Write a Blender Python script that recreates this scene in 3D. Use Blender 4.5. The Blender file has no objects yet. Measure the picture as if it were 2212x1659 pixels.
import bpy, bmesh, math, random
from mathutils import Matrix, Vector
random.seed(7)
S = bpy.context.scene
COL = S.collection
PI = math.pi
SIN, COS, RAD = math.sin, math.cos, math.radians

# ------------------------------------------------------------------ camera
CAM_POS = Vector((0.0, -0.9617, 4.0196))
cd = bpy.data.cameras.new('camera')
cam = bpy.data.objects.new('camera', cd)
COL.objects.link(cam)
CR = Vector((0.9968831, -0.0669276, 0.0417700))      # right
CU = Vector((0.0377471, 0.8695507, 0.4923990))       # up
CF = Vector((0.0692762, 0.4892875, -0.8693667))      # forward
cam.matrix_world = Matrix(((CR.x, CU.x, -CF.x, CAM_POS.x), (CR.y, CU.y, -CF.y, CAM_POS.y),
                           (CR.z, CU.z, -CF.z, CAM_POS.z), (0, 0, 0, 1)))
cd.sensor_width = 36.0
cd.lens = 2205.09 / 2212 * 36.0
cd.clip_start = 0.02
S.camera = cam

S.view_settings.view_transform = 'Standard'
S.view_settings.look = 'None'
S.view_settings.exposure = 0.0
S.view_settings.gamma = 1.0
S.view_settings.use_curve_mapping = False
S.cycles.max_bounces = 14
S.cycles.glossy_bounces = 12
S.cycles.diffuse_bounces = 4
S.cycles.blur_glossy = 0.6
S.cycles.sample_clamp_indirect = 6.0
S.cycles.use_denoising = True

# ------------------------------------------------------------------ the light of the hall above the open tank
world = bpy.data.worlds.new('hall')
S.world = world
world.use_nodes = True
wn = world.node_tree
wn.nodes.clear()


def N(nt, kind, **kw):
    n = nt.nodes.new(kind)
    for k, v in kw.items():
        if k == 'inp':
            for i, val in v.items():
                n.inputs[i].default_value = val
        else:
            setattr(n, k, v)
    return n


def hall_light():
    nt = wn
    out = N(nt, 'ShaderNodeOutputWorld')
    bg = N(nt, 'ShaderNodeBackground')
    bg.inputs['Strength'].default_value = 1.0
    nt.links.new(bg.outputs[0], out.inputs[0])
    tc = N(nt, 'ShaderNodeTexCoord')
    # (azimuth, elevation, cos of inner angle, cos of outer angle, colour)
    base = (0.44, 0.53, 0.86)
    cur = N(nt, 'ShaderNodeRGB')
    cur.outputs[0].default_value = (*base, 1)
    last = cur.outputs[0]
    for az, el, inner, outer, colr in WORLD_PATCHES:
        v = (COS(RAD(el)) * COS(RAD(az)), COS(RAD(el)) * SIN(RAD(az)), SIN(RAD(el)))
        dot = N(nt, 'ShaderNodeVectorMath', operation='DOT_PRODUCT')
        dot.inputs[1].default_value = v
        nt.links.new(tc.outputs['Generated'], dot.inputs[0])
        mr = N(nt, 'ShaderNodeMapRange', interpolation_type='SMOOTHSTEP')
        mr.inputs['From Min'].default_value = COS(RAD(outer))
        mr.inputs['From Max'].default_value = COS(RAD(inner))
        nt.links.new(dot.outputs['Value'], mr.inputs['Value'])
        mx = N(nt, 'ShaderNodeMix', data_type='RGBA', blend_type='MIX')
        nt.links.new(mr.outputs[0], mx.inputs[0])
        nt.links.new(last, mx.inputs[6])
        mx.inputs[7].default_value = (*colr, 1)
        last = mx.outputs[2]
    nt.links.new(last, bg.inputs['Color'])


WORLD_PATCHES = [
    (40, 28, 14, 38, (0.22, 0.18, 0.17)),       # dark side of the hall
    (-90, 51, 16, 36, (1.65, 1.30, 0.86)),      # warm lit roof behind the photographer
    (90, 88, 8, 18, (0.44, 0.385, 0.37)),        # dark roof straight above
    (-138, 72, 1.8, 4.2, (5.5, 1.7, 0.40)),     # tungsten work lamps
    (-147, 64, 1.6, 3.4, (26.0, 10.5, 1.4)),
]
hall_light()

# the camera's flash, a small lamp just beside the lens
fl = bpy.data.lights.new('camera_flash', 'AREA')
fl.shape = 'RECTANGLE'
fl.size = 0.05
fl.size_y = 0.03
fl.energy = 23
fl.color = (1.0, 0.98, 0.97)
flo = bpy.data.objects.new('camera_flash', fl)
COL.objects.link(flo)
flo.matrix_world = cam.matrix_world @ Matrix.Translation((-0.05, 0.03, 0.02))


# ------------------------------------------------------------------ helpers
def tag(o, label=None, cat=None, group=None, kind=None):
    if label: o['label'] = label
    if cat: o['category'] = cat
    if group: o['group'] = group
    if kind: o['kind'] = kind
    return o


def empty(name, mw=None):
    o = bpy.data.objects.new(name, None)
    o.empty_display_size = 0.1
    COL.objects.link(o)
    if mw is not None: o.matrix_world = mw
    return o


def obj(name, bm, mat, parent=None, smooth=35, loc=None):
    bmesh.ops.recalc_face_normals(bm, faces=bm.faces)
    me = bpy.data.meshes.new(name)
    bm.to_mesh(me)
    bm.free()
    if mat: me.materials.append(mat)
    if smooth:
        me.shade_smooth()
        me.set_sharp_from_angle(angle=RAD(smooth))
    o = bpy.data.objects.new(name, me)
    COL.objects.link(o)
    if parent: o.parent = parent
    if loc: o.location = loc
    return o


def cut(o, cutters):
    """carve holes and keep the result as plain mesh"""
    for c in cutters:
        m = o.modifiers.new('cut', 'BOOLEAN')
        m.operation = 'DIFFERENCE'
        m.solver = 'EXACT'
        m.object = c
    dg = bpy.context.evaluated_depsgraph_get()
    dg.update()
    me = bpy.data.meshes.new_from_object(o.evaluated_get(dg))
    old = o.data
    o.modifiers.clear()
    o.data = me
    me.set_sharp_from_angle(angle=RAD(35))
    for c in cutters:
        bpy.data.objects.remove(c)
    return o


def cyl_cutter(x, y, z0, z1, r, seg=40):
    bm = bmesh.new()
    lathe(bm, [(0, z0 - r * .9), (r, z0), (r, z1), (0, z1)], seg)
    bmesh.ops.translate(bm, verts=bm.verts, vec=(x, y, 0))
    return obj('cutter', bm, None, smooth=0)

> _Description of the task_
Beginning at the top of the data, extract each line through the line containing "wn.nodes.clear()" and return those lines exactly, with nothing added.

> _Task response_
Write a Blender Python script that recreates this scene in 3D. Use Blender 4.5. The Blender file has no objects yet. Measure the picture as if it were 2212x1659 pixels.
import bpy, bmesh, math, random
from mathutils import Matrix, Vector
random.seed(7)
S = bpy.context.scene
COL = S.collection
PI = math.pi
SIN, COS, RAD = math.sin, math.cos, math.radians

# ------------------------------------------------------------------ camera
CAM_POS = Vector((0.0, -0.9617, 4.0196))
cd = bpy.data.cameras.new('camera')
cam = bpy.data.objects.new('camera', cd)
COL.objects.link(cam)
CR = Vector((0.9968831, -0.0669276, 0.0417700))      # right
CU = Vector((0.0377471, 0.8695507, 0.4923990))       # up
CF = Vector((0.0692762, 0.4892875, -0.8693667))      # forward
cam.matrix_world = Matrix(((CR.x, CU.x, -CF.x, CAM_POS.x), (CR.y, CU.y, -CF.y, CAM_POS.y),
                           (CR.z, CU.z, -CF.z, CAM_POS.z), (0, 0, 0, 1)))
cd.sensor_width = 36.0
cd.lens = 2205.09 / 2212 * 36.0
cd.clip_start = 0.02
S.camera = cam

S.view_settings.view_transform = 'Standard'
S.view_settings.look = 'None'
S.view_settings.exposure = 0.0
S.view_settings.gamma = 1.0
S.view_settings.use_curve_mapping = False
S.cycles.max_bounces = 14
S.cycles.glossy_bounces = 12
S.cycles.diffuse_bounces = 4
S.cycles.blur_glossy = 0.6
S.cycles.sample_clamp_indirect = 6.0
S.cycles.use_denoising = True

# ------------------------------------------------------------------ the light of the hall above the open tank
world = bpy.data.worlds.new('hall')
S.world = world
world.use_nodes = True
wn = world.node_tree
wn.nodes.clear()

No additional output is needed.